Irene V. Small is Associate Professor in the Department of Art & Archaeology at Princeton University and teaches contemporary art and criticism within a global context. Her areas of interest include experimental practices of the 1960s and ’70s, legacies of abstraction, temporalities of art, problems of methodology and interpretation, relationality and the social implications of form. Small’s work engages a variety of geopolitical formations and transnational, translocal contexts, and has paid particular attention to art and theory in Latin America, notably Brazil. Her book, Hélio Oiticica: Folding the Frame (University of Chicago Press, 2016) examines the practice of the Brazilian artist Hélio Oiticica and the emergence of a participatory art paradigm in the mid-1960s. Her essays and criticism have appeared in such publications as October, Third Text, ARTMargins, Artforum, RES: Anthropology and Aesthetics, The Brooklyn Rail, and the Getty Research Journal.

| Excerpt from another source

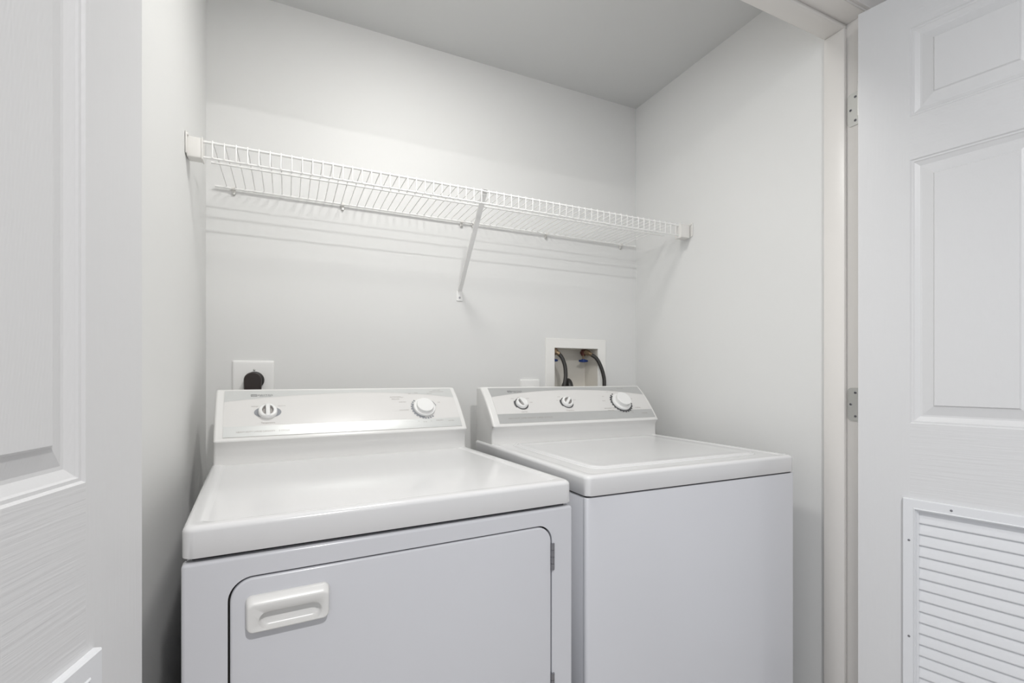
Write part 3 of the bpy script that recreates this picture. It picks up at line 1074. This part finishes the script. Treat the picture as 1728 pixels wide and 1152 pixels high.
br = wpart('support_brace', brace, WIREM, 30, 'flat white diagonal strut down to the wall')
def foot(b_):
    ring_solid(b_, [(0.5785, 1.4445, 0.0235, 0.037, 0.002, -YB + 0.0005), (0.5785, 1.4445, 0.0235, 0.037, 0.002, -YB + 0.003), (0.5785, 1.4445, 0.0215, 0.035, 0.002, -YB + 0.004)], 'xz')
ftp = wpart('foot_plate', foot, WIREM, 40, parent=br)
def fsc(b_):
    lathe(b_, [(0.0040, 0), (0.0038, 0.0012), (0.0024, 0.0022)], Matrix.Translation((0.5785, YB - 0.004, 1.4385)) @ Matrix.Rotation(R(90), 4, 'X'), 14)
wpart('screw', fsc, DARKST, 40, parent=br)

# ------------------------------------------------------------------ dryer outlet and cord
ox, oz = -0.0952, 1.1375
ou = empty('dryer_outlet', (ox, YB, oz), 0, 'large square white outlet plate on the back wall behind the dryer console', 'outlet')
b = bmesh.new()
W2 = 0.1160
ring_solid(b, [(0, 0, W2, W2, 0.004, 0.0003), (0, 0, W2, W2, 0.004, 0.003), (0, 0, W2 - 0.004, W2 - 0.004, 0.004, 0.0055), (0, 0, W2 - 0.010, W2 - 0.010, 0.004, 0.0065),
               (0, 0, W2 - 0.02, W2 - 0.02, 0.003, 0.0065)], 'xz')
link('wall_plate', b, PLATE, ou)
b = bmesh.new()
lathe(b, [(0.0265, 0), (0.0265, 0.0095), (0.024, 0.0105), (0.01, 0.0105)], Matrix.Translation((0.0035, -0.0055, -0.003)) @ Matrix.Rotation(R(90), 4, 'X'), 32)
link('receptacle', b, BLACK, ou)
b = bmesh.new()
lathe(b, [(0.0035, 0), (0.0033, 0.0014), (0.0018, 0.0024)], Matrix.Translation((0.002, -0.0063, 0.0285)) @ Matrix.Rotation(R(90), 4, 'X'), 14)
link('screw', b, STEEL, ou)

pc = empty('power_cord', (ox, YB, oz), 0, 'thick dark brown dryer plug and cord in the square outlet', 'power cord')
b = bmesh.new()
loops = []
for t, sc in ((0.0165, 0.90), (0.018, 0.97), (0.024, 1.0), (0.030, 1.0), (0.035, 0.96), (0.0375, 0.86)):
    L = []
    for k in range(17):
        a = R(180 * k / 16)
        L.append((-0.001 + 0.0245 * sc * math.cos(a), -t, -0.003 + 0.0245 * sc * math.sin(a)))
    L.append((-0.001 - 0.0235 * sc, -t, -0.040))
    L.append((-0.001 + 0.0235 * sc, -t, -0.040))
    loops.append(L)
add_loops(b, loops)
link('plug', b, BROWNB, pc, smooth=40)
b = bmesh.new()
tube(b, smooth_path([(-0.004, -0.027, -0.034), (-0.004, -0.034, -0.08), (0.0, -0.045, -0.20), (0.02, -0.05, -0.38), (0.06, -0.05, -0.62)]), 0.0095, 12)
link('cord', b, BLACK, pc)

# ------------------------------------------------------------------ small outlet beside the laundry box
sm = empty('small_outlet', (0.8716, YB, 1.083), 0, 'small white wall plate peeping over the washer console, left of the valve box', 'outlet')
b = bmesh.new()
ring_solid(b, [(0, 0, 0.086, 0.104, 0.005, 0.0003), (0, 0, 0.086, 0.104, 0.005, 0.004), (0, 0, 0.081, 0.099, 0.005, 0.008), (0, 0, 0.072, 0.090, 0.004, 0.0088)], 'xz')
link('wall_plate', b, PLATE, sm)
for zz in (-0.028, 0.012):
    b = bmesh.new()
    ring_solid(b, [(0, zz, 0.034, 0.028, 0.008, 0.0086), (0, zz, 0.034, 0.028, 0.008, 0.0105), (0, zz, 0.031, 0.025, 0.007, 0.0110)], 'xz')
    add_box(b, -0.0075, -0.0055, -0.01125, -0.0108, zz - 0.003, zz + 0.006, mi=1)
    add_box(b, 0.0055, 0.0075, -0.01125, -0.0108, zz - 0.003, zz + 0.005, mi=1)
    link('socket', b, [PLATE, HOLE], sm)

# ------------------------------------------------------------------ laundry box with valves
lx, lz = (0.942 + 1.2355) / 2, 1.1675
lb = empty('washer_outlet_box', (lx, YB, lz), 0, 'white recessed plumbing box with two blue-handled valves in the back wall above the washer', 'valve box')
fx0, fx1, fz0, fz1 = 0.942 - lx, 1.2355 - lx, 1.033 - lz, 1.3025 - lz
hx0, hx1, hz0, hz1 = HX0 - lx + 0.001, HX1 - lx - 0.001, HZ0 - lz + 0.001, HZ1 - lz - 0.001
b = bmesh.new()
ins = 0.002
loops = [[(fx0, -0.0003, fz0), (fx1, -0.0003, fz0), (fx1, -0.0003, fz1), (fx0, -0.0003, fz1)],
         [(fx0, -0.005, fz0), (fx1, -0.005, fz0), (fx1, -0.005, fz1), (fx0, -0.005, fz1)],
         [(fx0 + ins, -0.007, fz0 + ins), (fx1 - ins, -0.007, fz0 + ins), (fx1 - ins, -0.007, fz1 - ins), (fx0 + ins, -0.007, fz1 - ins)],
         [(hx0, -0.007, hz0), (hx1, -0.007, hz0), (hx1, -0.007, hz1), (hx0, -0.007, hz1)],
         [(hx0 + 0.001, -0.003, hz0 + 0.001), (hx1 - 0.001, -0.003, hz0 + 0.001), (hx1 - 0.001, -0.003, hz1 - 0.001), (hx0 + 0.001, -0.003, hz1 - 0.001)]]
add_loops(b, loops, cap0=False, cap1=False)
link('box_frame', b, BOXM, lb, smooth=0)
b = bmesh.new()
D_ = 0.092
loops = [[(hx0 + 0.001, -0.003, hz0 + 0.001), (hx1 - 0.001, -0.003, hz0 + 0.001), (hx1 - 0.001, -0.003, hz1 - 0.001), (hx0 + 0.001, -0.003, hz1 - 0.001)],
         [(hx0 + 0.001, D_, hz0 + 0.001), (hx1 - 0.001, D_, hz0 + 0.001), (hx1 - 0.001, D_, hz1 - 0.001), (hx0 + 0.001, D_, hz1 - 0.001)]]
add_loops(b, loops, cap0=False, cap1=True)
link('box_tray', b, BOXIN, lb, smooth=0)


def valve(x, y, z):
    """x,z of the tap body; local to the box"""
    v_ = bmesh.new()
    tube(v_, [(x, y, hz1 - 0.002), (x, y, z - 0.012)], [0.010, 0.010], 14)
    tube(v_, [(x, y, z + 0.006), (x, y - 0.020, z + 0.003)], [0.0095, 0.0105], 14)
    lathe(v_, [(0.013, -0.006), (0.0145, -0.002), (0.0145, 0.004), (0.012, 0.008)], Matrix.Translation((x, y, z - 0.002)), 8)
    o = link('valve', v_, BRASSD, lb)
    s_ = bmesh.new()
    tube(s_, [(x, y, z - 0.012), (x, y, z - 0.034)], 0.0042, 10)
    lathe(s_, [(0.008, -0.016), (0.009, -0.013), (0.007, -0.010)], Matrix.Translation((x, y, z)), 10)
    link('valve_stem', s_, BRASS, o)
    h_ = bmesh.new()
    ring_solid(h_, [(x, y, 0.026, 0.010, 0.004, z - 0.041), (x, y, 0.036, 0.014, 0.006, z - 0.038), (x, y, 0.038, 0.015, 0.006, z - 0.034), (x, y, 0.030, 0.011, 0.005, z - 0.031)])
    for sx_ in (-1, 1):
        tube(h_, [(x + sx_ * 0.010, y, z - 0.036), (x + sx_ * 0.021, y, z - 0.036)], [0.0058, 0.0042], 10)
    lathe(h_, [(0.0075, -0.042), (0.0085, -0.036), (0.007, -0.028)], Matrix.Translation((x, y, z)), 12)
    link('valve_handle', h_, BLUE, o)


VL, VR = (0.9965, 1.730), (1.1545, 1.745)
valve(VL[0] + 0.0 - lx, VL[1] - YB, 1.250 - lz)
valve(VR[0] - lx, VR[1] - YB, 1.250 - lz)


def hose(label, p, path):
    o = empty('water_hose', p, 0, label, 'hose')
    P = Vector(p)
    b_ = bmesh.new()
    d = (Vector(path[1]) - Vector(path[0])).normalized()
    q0 = Vector(path[0]) - P
    tube(b_, [q0 - d * 0.012, q0 + d * 0.006], [0.0125, 0.0125], 8)
    tube(b_, [q0 + d * 0.006, q0 + d * 0.022], [0.0085, 0.0080], 12)
    link('coupling', b_, BRASS, o, smooth=30)
    b_ = bmesh.new()
    tube(b_, [v - P for v in smooth_path([q0 + P + d * 0.012] + list(path[2:]), 8)], 0.0078, 14)
    link('hose', b_, BLACK, o)
    return o


hose('black rubber hose on the left valve, arching down inside the box', (0.993, 1.712, 1.246),
     [(0.992, 1.703, 1.2475), (1.000, 1.692, 1.240), (1.010, 1.684, 1.225), (1.019, 1.674, 1.190), (1.0165, 1.664, 1.150), (1.007, 1.656, 1.112), (0.995, 1.645, 1.02), (0.985, 1.642, 0.90), (0.98, 1.640, 0.80)])
hose('black rubber hose on the right valve, crossing over the box frame', (1.158, 1.715, 1.246),
     [(1.158, 1.716, 1.2475), (1.166, 1.702, 1.240), (1.182, 1.686, 1.222), (1.196, 1.673, 1.185), (1.203, 1.664, 1.145), (1.201, 1.658, 1.110), (1.19, 1.648, 1.03), (1.18, 1.642, 0.90), (1.17, 1.640, 0.80)])
dh = empty('drain_hose', (1.03, 1.66, 1.13), 0, 'black drain hose bend peeping over the washer console between the two water hoses', 'hose')
b = bmesh.new()
tube(b, [Vector(p) - Vector((1.03, 1.66, 1.13)) for p in smooth_path([(1.060, 1.752, 1.076), (1.058, 1.738, 1.108), (1.048, 1.706, 1.124), (1.035, 1.672, 1.124), (1.030, 1.650, 1.100), (1.028, 1.640, 1.04), (1.028, 1.637, 0.92), (1.028, 1.637, 0.78)], 8)], 0.0135, 14)
link('hose', b, BLACK, dh)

Small is currently working on a new book inspired by Brazilian artist Lygia Clark's concept of the "organic wall," a line of space that exists between a painting and its base, a door and its lintel, or floor tiles. The book tracks the emergence of the concept in Clark’s work circa 1954, but also comprehends the organic line as a generative conceptual tool, one that does expansive aesthetic, epistemological, and political work well beyond Clark’s immediate context. In addition, Small is at work on several essays that examine media-based practices: one considers the typed drawings of the Swiss-Brazilian artist Mira Schendel in relation to the nomadic philosopher Vilém Flusser’s notion of the “technical image”; another treats the proto-photographic experiments of the 19th century French-Brazilian inventor Hércules Florence through rubrics of remediation and digitalization.

At Princeton, she is also a member of the executive committees of the Program in Media and Modernity, the Gauss Seminars in Criticism, and the Program in Latin American Studies.